===== MATERIAL PROVIDED =====

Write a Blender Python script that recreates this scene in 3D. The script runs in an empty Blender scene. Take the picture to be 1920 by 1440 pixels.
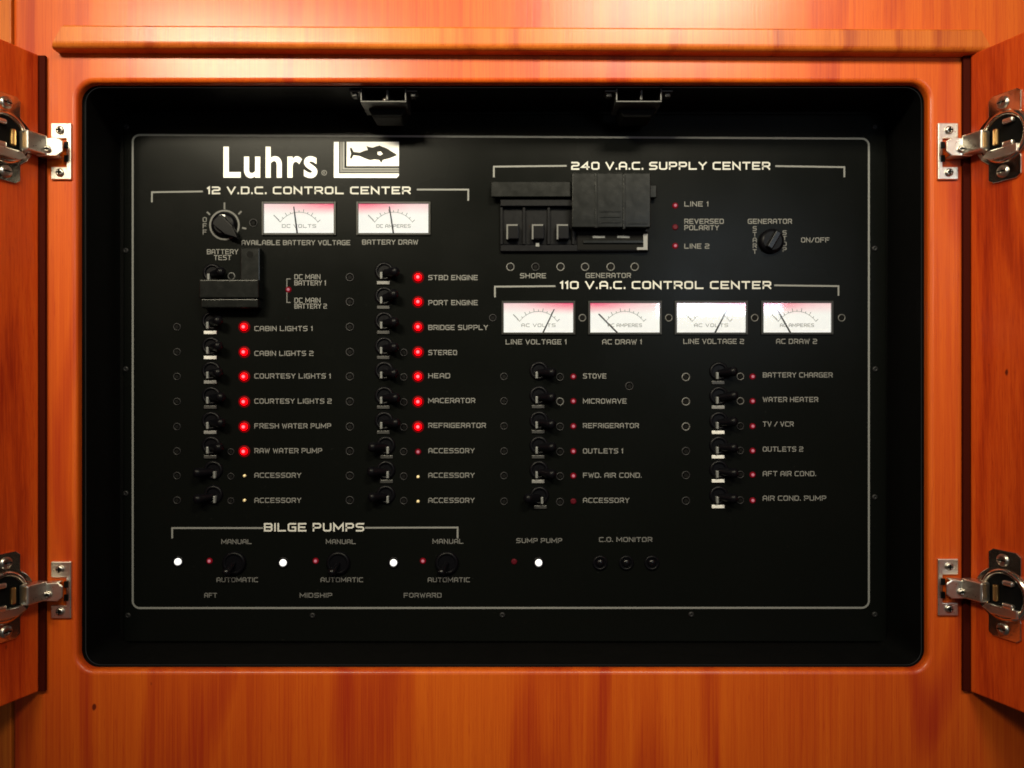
import bpy, math, random
from mathutils import Vector, Matrix
random.seed(7)
SC = bpy.context.scene
COL = SC.collection

# ------------------------------------------------------------------ camera, light, exposure
S = 0.0004            # metres per photograph pixel on the face of the cabinet
D = 0.60              # camera distance from the face of the cabinet
CX, CY = 950.0, 720.0 # optical centre in photograph pixels
YP = 0.060            # depth of the panel face behind the cabinet face
K = S * (D + YP) / D  # metres per pixel on the panel face

cam_d = bpy.data.cameras.new('camera'); cam = bpy.data.objects.new('camera', cam_d); COL.objects.link(cam)
cam.location = (0, -D, 0); cam.rotation_euler = (math.radians(90), 0, 0)
cam_d.sensor_width = 36; cam_d.lens = D / S / 1920 * 36; cam_d.shift_x = (960 - CX) / 1920
cam_d.clip_start = 0.01; cam_d.clip_end = 50
SC.camera = cam

W = bpy.data.worlds.new('World'); SC.world = W; W.use_nodes = True
bg = W.node_tree.nodes['Background']; bg.inputs[0].default_value = (1.0, 0.93, 0.84, 1); bg.inputs[1].default_value = 0.035

def area(name, loc, aim, size, power, colr, size_y=None, spread=180):
    l = bpy.data.lights.new(name, 'AREA'); l.energy = power; l.color = colr
    l.shape = 'RECTANGLE'; l.size = size; l.size_y = size_y or size
    l.spread = math.radians(spread)
    o = bpy.data.objects.new(name, l); COL.objects.link(o); o.location = loc
    o.rotation_euler = (Vector(aim) - Vector(loc)).to_track_quat('-Z', 'Y').to_euler()
    return o
area('ceiling_lamp', (-0.43, -0.86, 0.575), (-0.06, 0, 0.19), 0.40, 2.3, (1.0, 0.90, 0.66), 0.09, 66)
area('ceiling_lamp_right', (0.28, -0.85, 0.70), (0.06, 0, 0.19), 0.34, 1.9, (1.0, 0.91, 0.68), 0.12, 66)
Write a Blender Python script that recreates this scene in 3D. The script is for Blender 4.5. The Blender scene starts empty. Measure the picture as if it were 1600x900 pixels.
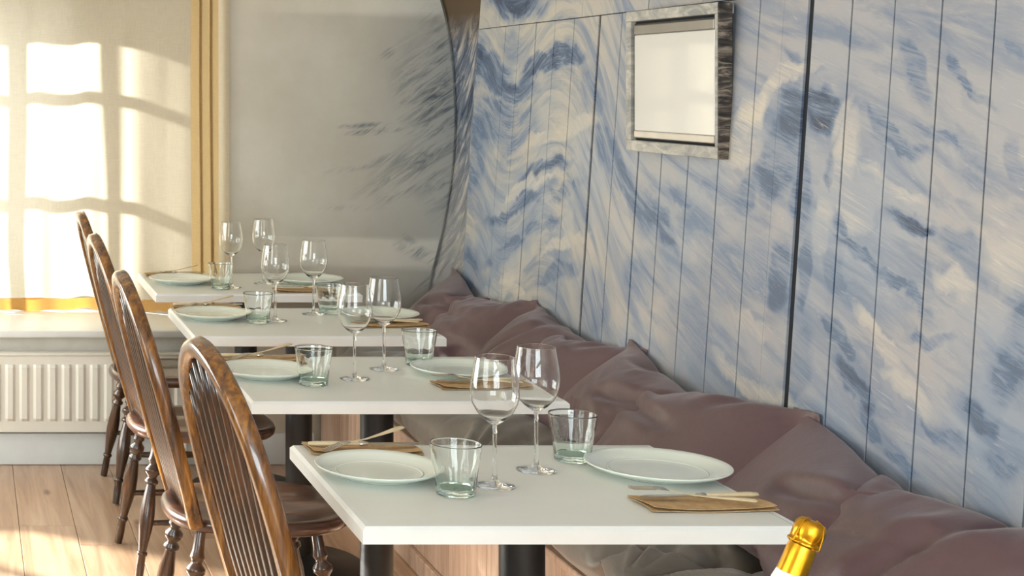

=====

- GOAL -
Each line of the data should be quoted exactly, with pictures left out.

- RESPONSE BELOW -
Write a Blender Python script that recreates this scene in 3D. The script runs in an empty Blender scene. Take the picture to be 1920 by 1440 pixels.
import bpy, math, random
from mathutils import Vector, Matrix
random.seed(7)
SC = bpy.context.scene
COL = SC.collection

# ------------------------------------------------------------------ camera, light, exposure
S = 0.0004            # metres per photograph pixel on the face of the cabinet
D = 0.60              # camera distance from the face of the cabinet
CX, CY = 950.0, 720.0 # optical centre in photograph pixels
YP = 0.060            # depth of the panel face behind the cabinet face
K = S * (D + YP) / D  # metres per pixel on the panel face

cam_d = bpy.data.cameras.new('camera'); cam = bpy.data.objects.new('camera', cam_d); COL.objects.link(cam)
cam.location = (0, -D, 0); cam.rotation_euler = (math.radians(90), 0, 0)
cam_d.sensor_width = 36; cam_d.lens = D / S / 1920 * 36; cam_d.shift_x = (960 - CX) / 1920
cam_d.clip_start = 0.01; cam_d.clip_end = 50
SC.camera = cam

W = bpy.data.worlds.new('World'); SC.world = W; W.use_nodes = True
bg = W.node_tree.nodes['Background']; bg.inputs[0].default_value = (1.0, 0.93, 0.84, 1); bg.inputs[1].default_value = 0.035

def area(name, loc, aim, size, power, colr, size_y=None, spread=180):
    l = bpy.data.lights.new(name, 'AREA'); l.energy = power; l.color = colr
    l.shape = 'RECTANGLE'; l.size = size; l.size_y = size_y or size
    l.spread = math.radians(spread)
    o = bpy.data.objects.new(name, l); COL.objects.link(o); o.location = loc
    o.rotation_euler = (Vector(aim) - Vector(loc)).to_track_quat('-Z', 'Y').to_euler()
    return o
area('ceiling_lamp', (-0.43, -0.86, 0.575), (-0.06, 0, 0.19), 0.40, 2.3, (1.0, 0.90, 0.66), 0.09, 66)
area('ceiling_lamp_right', (0.28, -0.85, 0.70), (0.06, 0, 0.19), 0.34, 1.9, (1.0, 0.91, 0.68), 0.12, 66)
Write a Blender Python script that recreates this scene in 3D. The script is for Blender 4.5. The Blender scene starts empty. Measure the picture as if it were 1600x900 pixels.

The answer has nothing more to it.